Paul’s curiosity and multiplicity also informs Paul…’s nature as both a distinctly bi/pan and a distinctly gay novel: Paul likes sex with all genders but is identified primarily with being gay, and each of his ‘straight’ encounters is somehow edged (Paul avoids women who want a particular kind of heterosexual setup, knowing that he ‘couldn’t provide what the situation required’; later, he flirts with a straight man as Polly, but the encounter turns exploitative). Lawlor pays close attention to the complex power structures that keep bi/pan people from performing ‘straightness’. Paul’s precise sexuality often gets elided in discussions of the novel — understandably, since his ‘gayness’ is arguably more significant — but the book’s excavation of bi/pansexuality does important work, particularly since bi men are so deprived of representation.

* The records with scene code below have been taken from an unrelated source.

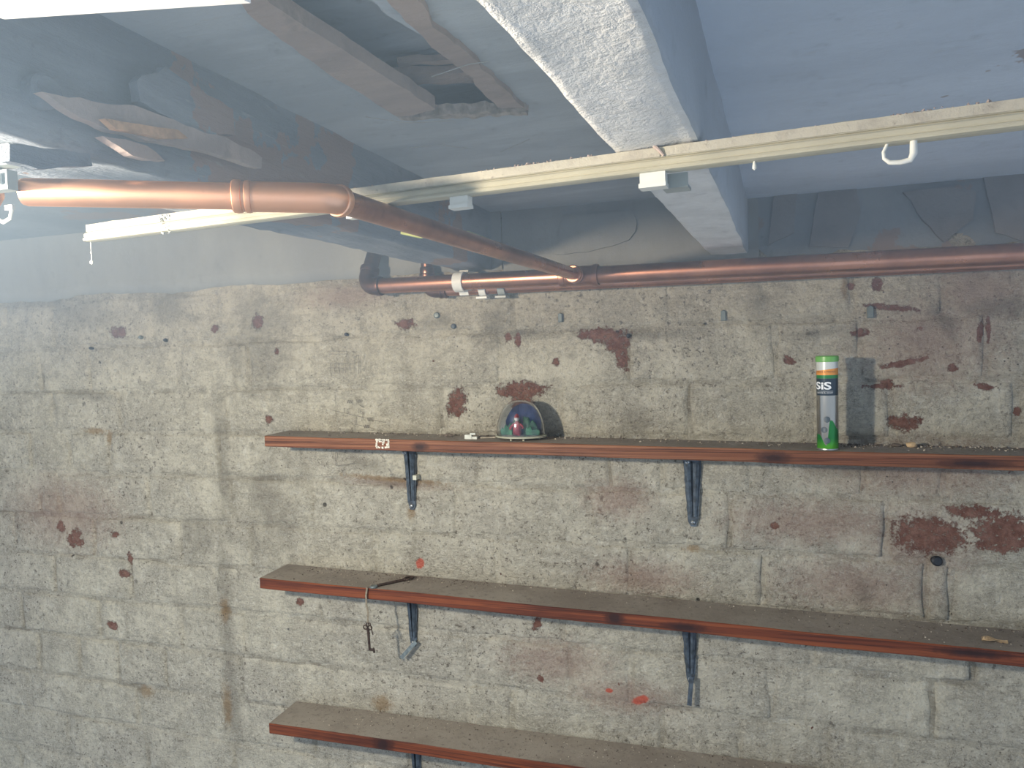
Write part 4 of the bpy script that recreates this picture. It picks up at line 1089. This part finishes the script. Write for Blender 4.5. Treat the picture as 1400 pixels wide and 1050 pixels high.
def nail(px, py, r, mat, lab, name='nail_head', cat='nail', y=-.004):
    c = W(px, py, y); g = G(); g.lathe(c, [(0, .003), (r*.7, .0026), (r, .0006), (r*.9, -.004), (r*.6, -.012)], 12, (.15, -1, .1)); o = g.build(name, mat, None, True); tag(o, lab, cat); return o
nail(597,431,.0048,M_strap,'grey metal stud in the bricks below the pipe elbows')
nail(620,446,.0040,M_iron,'dark metal stud just right of and below the grey stud')
nail(859,459,.0030,M_black,'small black nail beside the triangular red chip')
nail(192,461,.0034,M_plug,'grey nail head right of the left red chip')
nail(226,465,.0032,M_black,'black nail head in the joint, second from the left red chip')
nail(124,476,.0026,M_black,'tiny black nail head left of the left red chip')
nail(1281,767,.0065,M_black,'black round plug below the exposed red brick','pipe_plug','plug')
nail(942,453,.0035,M_ironrust,'rusty nail in the joint left of the middle wall plug') if False else None
nail(473,457,.0028,M_black,'black nail head in the joint left of the elbow end')

# ------------------------------------------------------------------ pencil scribbles
SKETCH = empty('pencil_sketch', W(485, 530, -.0046)); tag(SKETCH, 'faint pencil sketch and jottings on the bricks above the left end of the upper shelf', 'drawing')
def stroke(pts, wd=.0007):
    g = G()
    q = [W(a_, b_, -.0048) for a_, b_ in pts]
    for a_, b_ in zip(q, q[1:]):
        d = (b_-a_); 
        if d.length < 1e-6: continue
        s = Vector((-d.z, 0, d.x)).normalized()*wd/2; t_ = Vector((0, .0004, 0))
        v = [a_-s, a_+s, b_+s, b_-s]; v += [p + t_ for p in v]
        g.add(v, [(0,1,2,3),(0,4,5,1),(1,5,6,2),(2,6,7,3),(3,7,4,0)])
    g.build('pencil_stroke', M_pencil, SKETCH)
for pl in ([(448,480),(474,480)], [(474,480),(474,496)], [(448,496),(484,497)], [(448,503),(484,503)], [(484,488),(484,516)], [(484,488),(490,485),(490,512)], [(452,496),(452,512)], [(457,496),(457,512)], [(462,496),(462,512)], [(467,496),(467,510)], [(472,497),(472,510)], [(477,497),(477,507)],
           [(448,484),(474,484)], [(451,560),(527,578)], [(486,568),(485,582)], [(485,580),(511,586)], [(494,576),(497,562)], [(490,553),(497,557)], [(458,632),(459,637),(485,633)], [(459,618),(458,636)]):
    stroke(pl)
def scr(x, y, pat, k=1.0):
    stroke([(x + a_*k, y + b_*k) for a_, b_ in pat])
scr(470, 561, [(0, -3), (.4, 3)]); scr(474, 562, [(2, -3), (0, -1), (0, 3), (2, 3), (3, 1), (0, 1)])
scr(490, 562, [(0, -3), (.4, 3)]); scr(493, 563, [(3, -3), (0, -3), (0, 0), (2, 0), (3, 2), (0, 3)])
for x0, y0 in ((474, 549), (487, 548), (497, 583), (502, 573)):
    stroke([(x0 + k*1.2, y0 + (2.4 if k % 2 else -2.4)) for k in range(7)])
for x0, y0 in ((466,642),(520,622),(530,640)): stroke([(x0, y0), (x0+4, y0+5), (x0+3, y0+9), (x0+8, y0+8)])
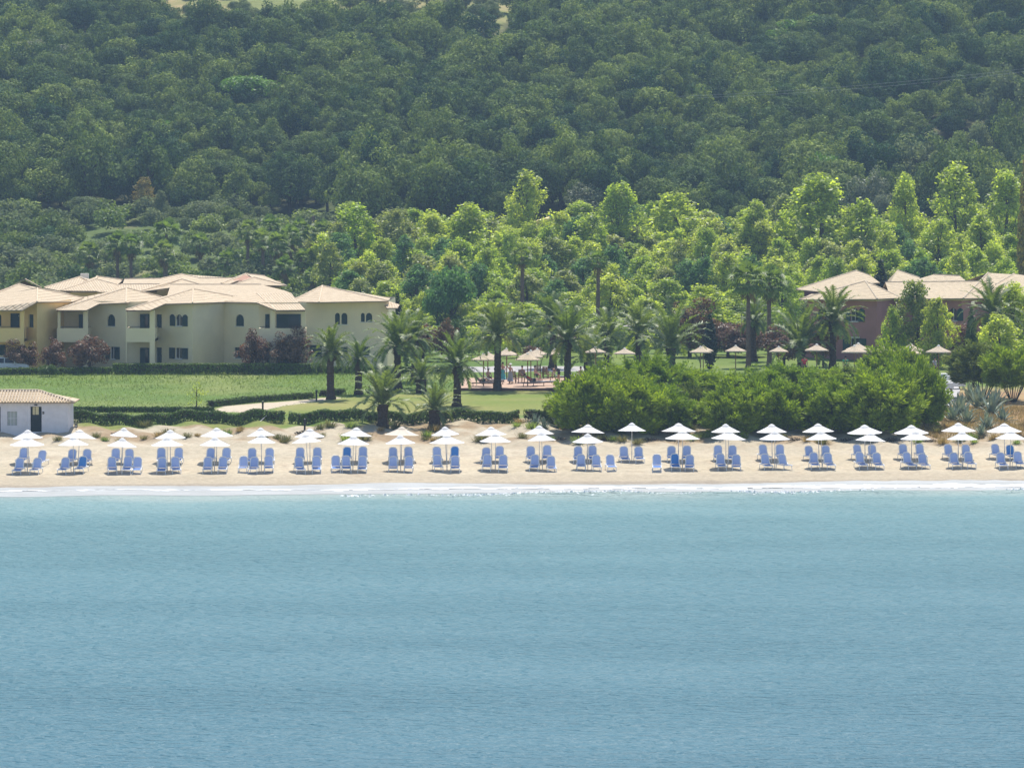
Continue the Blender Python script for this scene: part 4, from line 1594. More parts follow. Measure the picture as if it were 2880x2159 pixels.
# base px, base py, crown base py, crown width px, short?, label, fixed distance (or None)
PALMS = [
    (931, 1123, 991, 150, 0, 'date palm at the end of the sandy garden path, beside a bollard lamp', None),
    (1009, 1110, 1010, 120, 0, 'slimmer date palm in the meadow, second from the garden path', None),
    (1119, 1093, 975, 195, 0, 'broad date palm with the widest crown, in front of the cream hotel corner', None),
    (1165, 1074, 955, 150, 0, 'date palm half hidden behind the broadest palm by the cream hotel', None),
    (1184, 1105, 1078, 95, 1, 'small low date palm between the broad palm and the terrace palms', None),
    (1284, 1143, 1030, 175, 0, 'date palm on the mown lawn left of the terrace with a thin black trunk', None),
    (1398, 1099, 945, 190, 0, 'tall date palm at the front edge of the terracotta terrace', None),
    (1077, 1202, 1150, 175, 1, 'large trunkless date palm in front of the clipped beach hedge', None),
    (1222, 1200, 1166, 125, 1, 'small date palm in front of the clipped beach hedge, right of a larger one', None),
    (1596, 1099, 958, 200, 0, 'date palm at the right end of the terrace, fronds over the sunbeds', None),
    (1554, 1036, 908, 165, 0, 'date palm behind the terrace with a straight trunk beside the grey path', None),
    (1708, 1017, 943, 150, 0, 'date palm behind the junipers, left of the tall one by the thatched umbrella', 455),
    (1799, 1012, 940, 190, 0, 'tall date palm rising behind the junipers by a thatched umbrella', 450),
    (1655, 1056, 1028, 150, 1, 'low date palm at the terrace end above the junipers', None),
    (1887, 1020, 990, 185, 1, 'low wide date palm whose fronds spread over the junipers', 440),
    (2342, 1022, 905, 190, 0, 'date palm directly in front of the red hotel wall', 447),
    (2253, 1024, 990, 185, 1, 'low spreading date palm left of the red hotel', 445),
    (2793, 1020, 885, 185, 0, 'date palm in front of the red hotel near the right edge', 446),
    (2120, 1010, 905, 120, 0, 'date palm behind the fan palms left of the red hotel', 462),
]
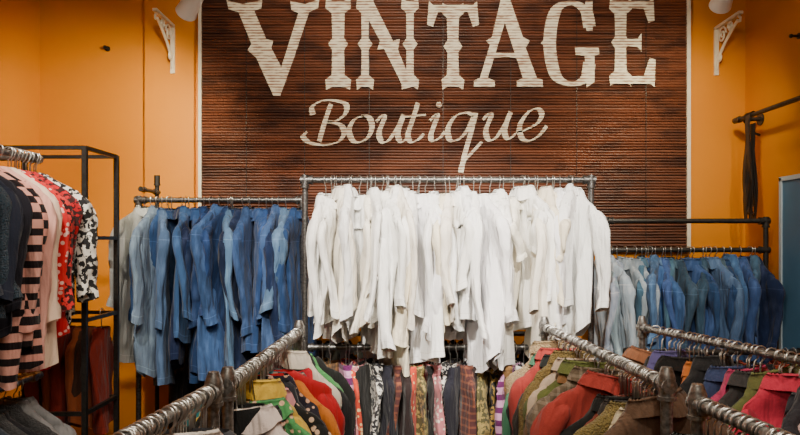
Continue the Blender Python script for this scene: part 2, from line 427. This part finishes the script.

For genderqueer and non-binary people, living in a binary-gendered society can sometimes feel like being suspended in a pressurised chamber, with few chances to take a full breath. Reading Paul… gave me a feeling of relief and release I don’t often remember feeling: yes, you get it, you understand. Maybe you can’t be newly out without hoping every book pressed into your hands will save you, but when your identity’s very existence is often questioned, there’s a particular kind of yearning for a novel that prises open the chinks in society’s gendered armour. Paul… is one of those novels, and I hope beyond measure that it leads to more.